DIRECTIONS FOR THIS TASK: Gather all lines from the material that contain "Continue".

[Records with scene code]
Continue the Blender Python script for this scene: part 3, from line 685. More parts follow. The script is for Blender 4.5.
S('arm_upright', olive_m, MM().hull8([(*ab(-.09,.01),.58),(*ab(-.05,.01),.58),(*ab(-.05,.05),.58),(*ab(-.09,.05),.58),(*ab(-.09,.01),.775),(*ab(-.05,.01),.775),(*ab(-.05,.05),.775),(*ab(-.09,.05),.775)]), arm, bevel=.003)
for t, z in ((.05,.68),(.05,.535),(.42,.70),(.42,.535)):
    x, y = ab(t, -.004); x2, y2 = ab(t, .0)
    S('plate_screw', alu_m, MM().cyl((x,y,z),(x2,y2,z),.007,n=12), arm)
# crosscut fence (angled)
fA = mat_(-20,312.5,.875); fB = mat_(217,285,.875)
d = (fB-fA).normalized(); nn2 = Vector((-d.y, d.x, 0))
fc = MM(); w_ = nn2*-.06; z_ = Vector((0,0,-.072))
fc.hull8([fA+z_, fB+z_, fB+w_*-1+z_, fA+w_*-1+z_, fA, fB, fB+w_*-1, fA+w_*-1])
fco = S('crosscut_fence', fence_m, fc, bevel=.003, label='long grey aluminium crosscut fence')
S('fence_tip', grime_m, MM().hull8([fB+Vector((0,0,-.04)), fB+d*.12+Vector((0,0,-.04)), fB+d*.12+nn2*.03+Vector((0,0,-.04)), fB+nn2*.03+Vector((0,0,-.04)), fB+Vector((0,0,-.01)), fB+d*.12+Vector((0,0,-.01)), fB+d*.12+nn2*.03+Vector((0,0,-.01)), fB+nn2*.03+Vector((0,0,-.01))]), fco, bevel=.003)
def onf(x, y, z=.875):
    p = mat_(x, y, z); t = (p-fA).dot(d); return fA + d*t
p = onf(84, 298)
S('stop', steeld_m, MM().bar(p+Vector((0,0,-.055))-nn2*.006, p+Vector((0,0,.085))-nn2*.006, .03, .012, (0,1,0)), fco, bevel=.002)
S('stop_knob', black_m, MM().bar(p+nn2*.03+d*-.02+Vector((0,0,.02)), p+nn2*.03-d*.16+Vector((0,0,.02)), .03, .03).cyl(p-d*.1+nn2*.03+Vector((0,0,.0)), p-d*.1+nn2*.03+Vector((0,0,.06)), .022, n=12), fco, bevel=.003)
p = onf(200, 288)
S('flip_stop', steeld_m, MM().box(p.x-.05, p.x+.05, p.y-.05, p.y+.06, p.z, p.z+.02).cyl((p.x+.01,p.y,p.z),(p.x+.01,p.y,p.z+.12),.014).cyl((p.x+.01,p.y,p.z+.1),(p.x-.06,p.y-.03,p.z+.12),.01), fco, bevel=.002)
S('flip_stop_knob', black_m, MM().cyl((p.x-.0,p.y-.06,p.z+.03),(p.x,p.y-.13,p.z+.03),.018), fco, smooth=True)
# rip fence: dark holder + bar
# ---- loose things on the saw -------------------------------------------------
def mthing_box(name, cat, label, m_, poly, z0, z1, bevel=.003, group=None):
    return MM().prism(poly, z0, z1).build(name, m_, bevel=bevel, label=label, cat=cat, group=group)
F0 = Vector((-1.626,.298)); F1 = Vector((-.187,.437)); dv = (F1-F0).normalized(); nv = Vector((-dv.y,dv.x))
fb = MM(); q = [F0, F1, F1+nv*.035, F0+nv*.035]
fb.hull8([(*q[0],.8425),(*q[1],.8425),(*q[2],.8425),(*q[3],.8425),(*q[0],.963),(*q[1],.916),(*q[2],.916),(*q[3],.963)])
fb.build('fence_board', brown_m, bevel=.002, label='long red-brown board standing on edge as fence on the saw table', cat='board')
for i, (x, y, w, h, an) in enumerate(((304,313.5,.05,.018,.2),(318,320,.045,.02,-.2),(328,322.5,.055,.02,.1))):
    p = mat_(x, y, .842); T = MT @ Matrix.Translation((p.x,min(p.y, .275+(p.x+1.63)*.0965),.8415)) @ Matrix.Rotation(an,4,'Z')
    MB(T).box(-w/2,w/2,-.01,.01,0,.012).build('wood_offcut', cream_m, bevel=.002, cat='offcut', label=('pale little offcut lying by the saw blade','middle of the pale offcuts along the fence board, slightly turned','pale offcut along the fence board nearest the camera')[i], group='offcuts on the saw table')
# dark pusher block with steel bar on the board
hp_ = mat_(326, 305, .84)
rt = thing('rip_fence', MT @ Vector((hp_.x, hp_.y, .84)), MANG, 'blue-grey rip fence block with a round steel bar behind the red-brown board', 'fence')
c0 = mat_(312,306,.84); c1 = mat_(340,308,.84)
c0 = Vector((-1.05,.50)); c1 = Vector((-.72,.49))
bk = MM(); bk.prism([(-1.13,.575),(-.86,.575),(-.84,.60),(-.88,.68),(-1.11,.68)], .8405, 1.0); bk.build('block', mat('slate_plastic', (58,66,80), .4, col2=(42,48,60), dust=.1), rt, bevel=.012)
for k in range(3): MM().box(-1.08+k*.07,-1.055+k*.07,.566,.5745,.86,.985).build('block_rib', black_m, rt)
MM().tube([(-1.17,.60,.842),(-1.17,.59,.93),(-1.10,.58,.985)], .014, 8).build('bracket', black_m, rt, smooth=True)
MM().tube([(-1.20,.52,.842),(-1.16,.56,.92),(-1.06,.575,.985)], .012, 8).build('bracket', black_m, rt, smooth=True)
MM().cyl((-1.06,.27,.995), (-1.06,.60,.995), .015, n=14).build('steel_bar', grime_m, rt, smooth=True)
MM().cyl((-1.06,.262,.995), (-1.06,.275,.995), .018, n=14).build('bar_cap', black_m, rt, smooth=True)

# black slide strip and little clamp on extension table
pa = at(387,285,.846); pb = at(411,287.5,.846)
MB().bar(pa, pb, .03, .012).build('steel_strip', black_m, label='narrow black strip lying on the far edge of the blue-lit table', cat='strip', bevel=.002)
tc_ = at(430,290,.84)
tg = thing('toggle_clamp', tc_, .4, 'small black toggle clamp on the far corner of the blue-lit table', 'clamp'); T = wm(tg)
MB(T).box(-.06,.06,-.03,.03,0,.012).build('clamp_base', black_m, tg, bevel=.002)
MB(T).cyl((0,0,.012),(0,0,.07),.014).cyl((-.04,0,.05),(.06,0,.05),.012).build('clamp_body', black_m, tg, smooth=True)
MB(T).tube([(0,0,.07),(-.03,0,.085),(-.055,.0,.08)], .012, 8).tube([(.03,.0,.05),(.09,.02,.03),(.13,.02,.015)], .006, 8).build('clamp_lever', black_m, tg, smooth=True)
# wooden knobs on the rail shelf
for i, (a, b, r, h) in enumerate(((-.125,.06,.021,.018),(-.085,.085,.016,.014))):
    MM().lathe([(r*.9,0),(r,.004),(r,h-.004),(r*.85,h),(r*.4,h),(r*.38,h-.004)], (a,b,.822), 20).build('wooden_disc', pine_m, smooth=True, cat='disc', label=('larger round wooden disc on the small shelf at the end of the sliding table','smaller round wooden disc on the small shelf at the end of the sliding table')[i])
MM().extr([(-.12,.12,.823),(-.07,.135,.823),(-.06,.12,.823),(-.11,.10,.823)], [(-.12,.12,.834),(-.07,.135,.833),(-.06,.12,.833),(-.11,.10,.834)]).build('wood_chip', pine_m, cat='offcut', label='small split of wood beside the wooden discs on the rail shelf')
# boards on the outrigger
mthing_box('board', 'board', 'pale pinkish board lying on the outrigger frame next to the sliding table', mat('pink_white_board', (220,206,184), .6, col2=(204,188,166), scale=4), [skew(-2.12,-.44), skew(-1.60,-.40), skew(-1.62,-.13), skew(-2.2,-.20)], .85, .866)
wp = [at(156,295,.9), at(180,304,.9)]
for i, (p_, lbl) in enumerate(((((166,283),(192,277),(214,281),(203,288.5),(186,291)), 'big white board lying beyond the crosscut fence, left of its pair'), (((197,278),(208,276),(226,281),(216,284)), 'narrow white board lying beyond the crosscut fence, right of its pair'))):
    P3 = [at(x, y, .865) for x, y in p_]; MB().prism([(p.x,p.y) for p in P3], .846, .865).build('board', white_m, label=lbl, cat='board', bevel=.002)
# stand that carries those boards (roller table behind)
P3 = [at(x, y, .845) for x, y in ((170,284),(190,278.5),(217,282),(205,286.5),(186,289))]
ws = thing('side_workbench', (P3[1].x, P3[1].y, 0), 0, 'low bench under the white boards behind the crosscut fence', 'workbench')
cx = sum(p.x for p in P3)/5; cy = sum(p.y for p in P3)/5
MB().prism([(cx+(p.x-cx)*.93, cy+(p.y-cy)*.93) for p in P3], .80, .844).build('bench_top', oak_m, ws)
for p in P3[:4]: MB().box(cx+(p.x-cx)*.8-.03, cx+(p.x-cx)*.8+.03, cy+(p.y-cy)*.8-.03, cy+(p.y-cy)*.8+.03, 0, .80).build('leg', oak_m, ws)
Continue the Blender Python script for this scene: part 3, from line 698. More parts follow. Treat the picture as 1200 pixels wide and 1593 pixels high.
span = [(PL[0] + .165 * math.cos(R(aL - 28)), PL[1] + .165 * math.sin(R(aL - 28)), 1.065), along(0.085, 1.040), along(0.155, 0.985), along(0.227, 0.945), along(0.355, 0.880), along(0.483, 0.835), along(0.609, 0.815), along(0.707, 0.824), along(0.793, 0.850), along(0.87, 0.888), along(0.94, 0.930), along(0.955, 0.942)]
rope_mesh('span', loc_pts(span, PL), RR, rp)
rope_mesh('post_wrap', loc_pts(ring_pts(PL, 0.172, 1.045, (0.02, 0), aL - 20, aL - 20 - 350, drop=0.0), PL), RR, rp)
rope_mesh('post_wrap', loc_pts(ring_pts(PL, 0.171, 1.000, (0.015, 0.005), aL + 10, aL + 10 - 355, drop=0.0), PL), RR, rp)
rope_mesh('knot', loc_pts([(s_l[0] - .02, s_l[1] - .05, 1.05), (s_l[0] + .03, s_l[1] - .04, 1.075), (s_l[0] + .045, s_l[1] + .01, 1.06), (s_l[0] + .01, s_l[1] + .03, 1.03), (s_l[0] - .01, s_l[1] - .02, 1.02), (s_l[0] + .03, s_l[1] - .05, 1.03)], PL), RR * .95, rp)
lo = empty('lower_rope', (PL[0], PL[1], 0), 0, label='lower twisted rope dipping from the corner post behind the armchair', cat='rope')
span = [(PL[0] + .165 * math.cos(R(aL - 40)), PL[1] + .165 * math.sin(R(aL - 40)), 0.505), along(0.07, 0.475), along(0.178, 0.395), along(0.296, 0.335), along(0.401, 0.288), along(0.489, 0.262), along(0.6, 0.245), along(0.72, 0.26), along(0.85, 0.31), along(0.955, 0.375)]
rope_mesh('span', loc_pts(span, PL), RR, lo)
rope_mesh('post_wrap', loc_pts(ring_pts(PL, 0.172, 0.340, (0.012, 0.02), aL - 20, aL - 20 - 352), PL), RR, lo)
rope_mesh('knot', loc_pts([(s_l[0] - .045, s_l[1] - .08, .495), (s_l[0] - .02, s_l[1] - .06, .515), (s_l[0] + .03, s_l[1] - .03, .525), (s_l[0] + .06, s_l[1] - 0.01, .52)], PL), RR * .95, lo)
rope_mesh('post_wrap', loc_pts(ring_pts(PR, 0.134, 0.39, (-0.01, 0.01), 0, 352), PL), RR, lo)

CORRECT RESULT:
Continue the Blender Python script for this scene: part 3, from line 685. More parts follow. The script is for Blender 4.5.
Continue the Blender Python script for this scene: part 3, from line 698. More parts follow. Treat the picture as 1200 pixels wide and 1593 pixels high.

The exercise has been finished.